Copy from the first line below down to and including the line with "random.seed(7)". Skip the pictures.

╭─ Dataset extract

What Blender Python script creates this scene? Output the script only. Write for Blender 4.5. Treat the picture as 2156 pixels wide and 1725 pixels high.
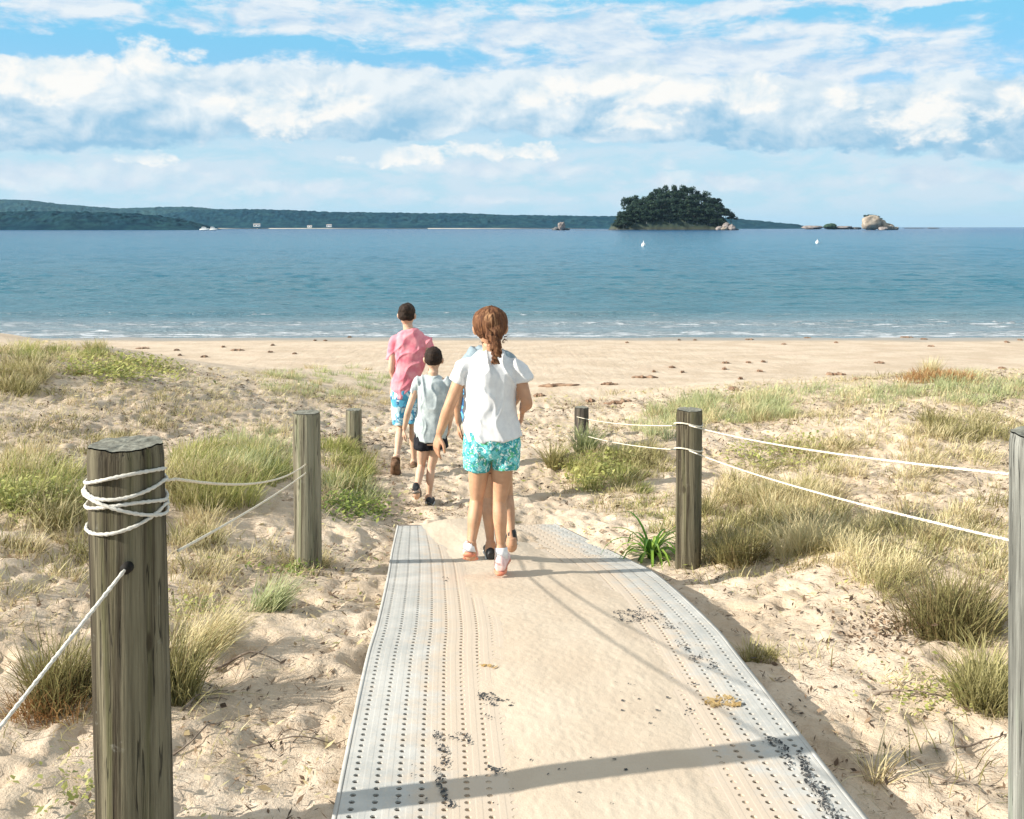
import bpy, math, random
import numpy as np
from mathutils import Vector
R = math.radians
for o in list(bpy.data.objects): bpy.data.objects.remove(o)
scene = bpy.context.scene
COL = scene.collection
rng = np.random.default_rng(7)
random.seed(7)

# ------------------------------------------------------------------ camera
CAMZ = 3.3            # height above the water
F = 2050.0            # focal length in pixels of a 2156 px wide picture
cam = bpy.data.cameras.new('camera'); camo = bpy.data.objects.new('camera', cam); COL.objects.link(camo)
camo.location = (0, 0, CAMZ); camo.rotation_euler = (R(90), 0, 0)
cam.sensor_width = 36; cam.sensor_fit = 'HORIZONTAL'; cam.lens = 36*F/2156
cam.shift_y = -(862.5-478)/2156
cam.clip_start = 0.05; cam.clip_end = 20000
scene.camera = camo
scene.view_settings.view_transform = 'Standard'; scene.view_settings.look = 'None'
scene.view_settings.gamma = 1; EXPO = 0.80; scene.view_settings.exposure = EXPO

# ------------------------------------------------------------------ node helper
class S:
    """socket wrapper: arithmetic on sockets makes Math nodes"""
    def __init__(s, t, v): s.t = t; s.v = v
    def _m(s, op, o=None, o2=None, clamp=False):
        n = s.t.nodes.new('ShaderNodeMath'); n.operation = op; n.use_clamp = clamp
        for i, q in enumerate((s, o, o2)):
            if q is None: continue
            if isinstance(q, S): s.t.links.new(q.v, n.inputs[i])
            else: n.inputs[i].default_value = q
        return S(s.t, n.outputs[0])
    def __add__(s, o): return s._m('ADD', o)
    __radd__ = __add__
    def __sub__(s, o): return s._m('SUBTRACT', o)
    def __rsub__(s, o): return (s*-1)+o
    def __mul__(s, o): return s._m('MULTIPLY', o)
    __rmul__ = __mul__
    def __truediv__(s, o): return s._m('DIVIDE', o)
    def max(s, o): return s._m('MAXIMUM', o)
    def min(s, o): return s._m('MINIMUM', o)
    def smax(s, o, k): return s._m('SMOOTH_MAX', o, k)
    def clamp(s): return s._m('ADD', 0.0, clamp=True)
    def abs(s): return s._m('ABSOLUTE')
    def step(s, a, b):      # smoothstep a..b
        n = s.t.nodes.new('ShaderNodeMapRange'); n.interpolation_type = 'SMOOTHSTEP'
        s.t.links.new(s.v, n.inputs[0]); n.inputs[1].default_value = a; n.inputs[2].default_value = b
        return S(s.t, n.outputs[0])
def comb(t, x, y, z):
    n = t.nodes.new('ShaderNodeCombineXYZ')
    for i, q in enumerate((x, y, z)):
        if isinstance(q, S): t.links.new(q.v, n.inputs[i])
        else: n.inputs[i].default_value = q
    return n.outputs[0]
def noise(t, vec, scale, detail=4, rough=0.55, dist=0.0, out=0):
    n = t.nodes.new('ShaderNodeTexNoise'); t.links.new(vec, n.inputs['Vector'])
    n.inputs['Scale'].default_value = scale; n.inputs['Detail'].default_value = detail
    n.inputs['Roughness'].default_value = rough; n.inputs['Distortion'].default_value = dist
    return S(t, n.outputs[out]) if out == 0 else n.outputs[out]
def voro(t, vec, scale, out='Distance', feature='F1', rnd=1.0):
    n = t.nodes.new('ShaderNodeTexVoronoi'); n.feature = feature; t.links.new(vec, n.inputs['Vector'])
    n.inputs['Scale'].default_value = scale; n.inputs['Randomness'].default_value = rnd
    return S(t, n.outputs[out])
def mix(t, f, a, b):
    n = t.nodes.new('ShaderNodeMix'); n.data_type = 'RGBA'
    if isinstance(f, S): t.links.new(f.v, n.inputs[0])
    else: n.inputs[0].default_value = f
    for i, q in ((6, a), (7, b)):
        if isinstance(q, tuple): n.inputs[i].default_value = (*q, 1)
        else: t.links.new(q, n.inputs[i])
    return n.outputs[2]
def scalev(t, vec, s):
    n = t.nodes.new('ShaderNodeVectorMath'); n.operation = 'MULTIPLY'; t.links.new(vec, n.inputs[0]); n.inputs[1].default_value = s
    return n.outputs[0]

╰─

◆ **Output for this exercise**:
What Blender Python script creates this scene? Output the script only. Write for Blender 4.5. Treat the picture as 2156 pixels wide and 1725 pixels high.
import bpy, math, random
import numpy as np
from mathutils import Vector
R = math.radians
for o in list(bpy.data.objects): bpy.data.objects.remove(o)
scene = bpy.context.scene
COL = scene.collection
rng = np.random.default_rng(7)
random.seed(7)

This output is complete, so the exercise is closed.